Rassurez-vous, le tremblement de terre annoncé n’est pas pour tout de suite. Agentfootball.fr fait le point sur la situation.
1 – L’économie du foot français mis à mal ? Pas tout de suite …
C’est la première conséquence de l’annonce du Brexit : avant midi, les bourses étaient en chute libre, la livre sterling a pris la même courbe. En foot comme ailleurs, cela se traduit par un pouvoir d’achat en baisse dans tous les domaines sur le sol britannique. Conséquences : le championnat le plus riche d’Europe ne va plus pouvoir proposer des sommes astronomiques pour faire signer des joueurs étrangers.
Or, en achetant des joueurs à prix d’or, rappelons que la Premier League entretient l’économie du foot français. Quelques exemples :
- Martial (Monaco) : 60 millions d’euros + 20 de bonus
- Eden Hazard (Lille) : 40 millions d’euros
- Thauvin (Marseille) : 17 millions d’euros
- Dimitri Payet (Marseille) : 15 millions
- Olivier Giroud (Montpellier) : 12 millions
A Lille par exemple, le cas d’Eden Hazard, vendu 40 millions d’euros à Chelsea, est une illustration parfaite. Une somme tellement énorme que le Losc a pu reverser une prime d’intéressement à tous ses salariés (10 000€).
Pour poursuivre sur l’exemple lillois, Sofiane Boufal, convoité par Tottenham, pourrait-il être recruté à plus de 20 millions d’euros après le Brexit ? Avant trois ans, oui, sans souci, cela ne changera rien si les droits TV sont effectivement versés (6,92 milliards d’euros pour 2016-2019).
Après 2019, il faudra voir où en sont ces droits qui permettent aux clubs anglais de vivre aujourd’hui comme des rois. Mais la Premier League, qui a opté pour une stratégie d’ouverture globale, pourra toujours continuer à s’offrir les stars dont elle rêve. Seuls les joueurs moyens pourraient être touchés par une chute de l’économie anglaise.
2 – Sortie de l’UE mais pas pour les footballeurs
Depuis l’arrêt Bosman, qui a fêté ses 20 ans en 2015, les joueurs européens peuvent jouer sans permis de travail dans les équipes anglaises. En théorie, un club de Premier League peut aligner 11 joueurs étrangers, s’ils sont européens.

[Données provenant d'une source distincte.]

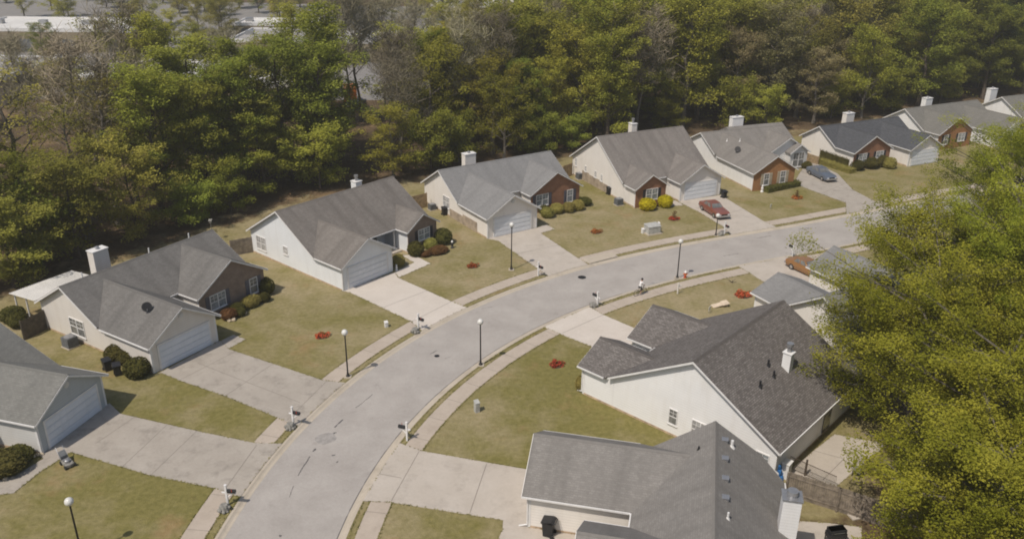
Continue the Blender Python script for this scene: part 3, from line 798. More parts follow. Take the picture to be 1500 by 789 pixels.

Pour jouer en Angleterre, les joueurs européens seraient désormais soumis aux mêmes contraintes que les hors-UE, à savoir :
- être parmi les 50 meilleures nations du foot pour obtenir un permis de travail ;
- pour les 50 premiers pays (dont la France), être international. Cela poserait donc problème, à ce jour, à 122 des 168 joueurs européens de Premier League, selon une estimation de la BBC, dont de nombreux joueurs français ;
- il faut aussi jouer avec régularité pour son équipe nationale. Pour les nations classées entre la 11e et la 20e du classement Fifa (comme la France, 17e), un joueur doit avoir disputé 45% des matches au cours des deux dernières années. Ce qui n’était pas le cas de N’Golo Kante avant l’Euro, par exemple.
Sauf que cette hypothèse qui inquiète le foot européens, entre autres, n’est pas vraiment une menace à l’heure actuelle. Deux raisons à cela :
- il faudrait que le Royaume-Uni décide de quitter l’AELE (Association Européenne de Libre-Échange) ;
- l’UEFA toute-puissante définit elle-même ses frontières, comme en atteste la présence de la Turquie et la Russie à l’Euro. Les joueurs turcs et serbes, par exemple, ne sont plus considérés comme des extra-communautaires depuis deux ans ;
Sur RTL, Vincent Chaudel, économiste du sport, expliquait : « A moyen terme, le football anglais n’a aucune envie de se priver de très bons joueurs qu’il a la capacité d’acheter. Du coup, je pense que rapidement il va y avoir des discussions entre la Fédération et la Ligue pour aménager les règlements et les quotas permettant aux clubs anglais d’avoir des joueurs européens, français notamment ».
3 – Un plus pour la formation anglaise, donc pour la Premier League ?
Malgré les conséquences redoutées, certaines personnalités se sont tout de même prononcées en faveur de la sortie du Royaume-Uni de l’Union européenne. C’est le cas de Sol Campbell, par exemple, l’ancien joueur d’Arsenal, qui estime que le Brexit pourrait permettre de favoriser la formation anglaise. « Nous avons des équipes remplies de joueurs étrangers médiocres, en particulier européens, qui évincent les jeunes talents anglais ou britanniques », a-t-il expliqué dans les colonnes du Mail on Sunday. Une situation causée, selon Sol Campbell, par le principe européen de « libre circulation des personnes ». Là encore, ce n’est pas pour tout de suite. Et ce n’est ni dans l’intérêt, ni dans les projets de la Premier League de s’enfermer de telle sorte.